A warning about dangerous overcrowding on Britain's trains was sounded by a Labour backbencher yesterday after a Paddington-to-Swansea express travelled with nearly 600 more people than it was designed to carry.

A warning about dangerous overcrowding on Britain's trains was sounded by a Labour backbencher yesterday after a Paddington-to-Swansea express travelled with nearly 600 more people than it was designed to carry.

John Smith, the MP for Vale of Glamorgan, said the 10am train left London last Saturday with so many passengers on board the driver and guard refused to stop at stations beyond Reading, saying the combined weight and conditions would be dangerous if more people boarded.
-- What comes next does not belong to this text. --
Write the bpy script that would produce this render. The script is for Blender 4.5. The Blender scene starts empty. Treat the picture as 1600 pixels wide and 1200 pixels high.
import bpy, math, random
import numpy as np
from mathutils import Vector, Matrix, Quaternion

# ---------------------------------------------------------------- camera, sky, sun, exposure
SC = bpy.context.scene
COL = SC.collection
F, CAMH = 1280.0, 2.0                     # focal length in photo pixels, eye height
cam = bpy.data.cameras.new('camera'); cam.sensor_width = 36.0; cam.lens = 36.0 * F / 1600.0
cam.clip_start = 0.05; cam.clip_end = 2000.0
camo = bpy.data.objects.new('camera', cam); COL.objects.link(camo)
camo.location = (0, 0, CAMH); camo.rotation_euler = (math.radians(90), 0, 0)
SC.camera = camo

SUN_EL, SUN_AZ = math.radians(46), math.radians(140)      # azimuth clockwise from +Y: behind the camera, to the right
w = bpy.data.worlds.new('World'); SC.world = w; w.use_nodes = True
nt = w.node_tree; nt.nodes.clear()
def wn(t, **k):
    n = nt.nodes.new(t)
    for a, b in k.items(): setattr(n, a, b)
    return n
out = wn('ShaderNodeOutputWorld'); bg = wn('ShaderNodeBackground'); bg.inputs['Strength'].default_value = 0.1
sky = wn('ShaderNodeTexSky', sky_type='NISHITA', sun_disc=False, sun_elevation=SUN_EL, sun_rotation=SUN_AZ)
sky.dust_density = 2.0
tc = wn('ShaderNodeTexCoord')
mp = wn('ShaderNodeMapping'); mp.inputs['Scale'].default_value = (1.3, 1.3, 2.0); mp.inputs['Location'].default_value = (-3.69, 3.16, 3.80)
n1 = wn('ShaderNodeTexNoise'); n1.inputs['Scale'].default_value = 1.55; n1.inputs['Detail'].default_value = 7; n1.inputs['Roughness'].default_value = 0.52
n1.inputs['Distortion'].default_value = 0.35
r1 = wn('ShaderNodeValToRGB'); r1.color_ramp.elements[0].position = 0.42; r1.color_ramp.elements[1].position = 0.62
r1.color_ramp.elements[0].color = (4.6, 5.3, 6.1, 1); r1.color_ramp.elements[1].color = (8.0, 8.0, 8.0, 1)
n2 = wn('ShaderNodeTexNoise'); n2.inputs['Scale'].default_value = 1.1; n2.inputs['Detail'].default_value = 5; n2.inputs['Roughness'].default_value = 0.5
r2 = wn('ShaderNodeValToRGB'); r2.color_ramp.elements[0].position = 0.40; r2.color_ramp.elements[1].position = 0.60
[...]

The train's route would have passed through the Ladbroke Grove site of this month's crash, which claimed the lives of 30 people.

Mr Smith told the Commons there was no limit on the numbers of people allowed to travel on rail transport and overcrowding was a daily problem. Describing the incident, he said more than 1,000 passengers boarded the train designed to take 428 people.

"The situation was so dangerous the driver and the guard refused to stop at stations beyond Reading in case any more passengers tried to board that train.

"This kind of occurrence - dangerous overcrowding - is a daily one in my constituency amongst my commuters and I suspect many other MPs on both sides of this House have a similar problem."

He added: "There is no numerical limitation or maximum capacity for this form of public transport, unlike any other. I think it is something we should address."

Margaret Beckett, the Commons Leader, said Mr Smith should draw the problem to the attention of the current review of rail safety being carried out after the crash disaster.

She said: "I am aware that there is no limit on capacity for rail transport and I can understand your concern and the circumstances you describe.

"You will know that all aspects of rail safety are currently under review after the tragic accident on the line to Paddington.

"What I would strongly suggest to you is that you - and ... your constituents - draw this aspect of safety to the concern of those conducting that review since I suspect, as I think you do, that it may be an aspect that is sometimes overlooked."

A government source later made clear it was "not unusual" for a train to pass through a station if there was overcrowding. "But it is an operational matter and entirely up to the train companies," he said.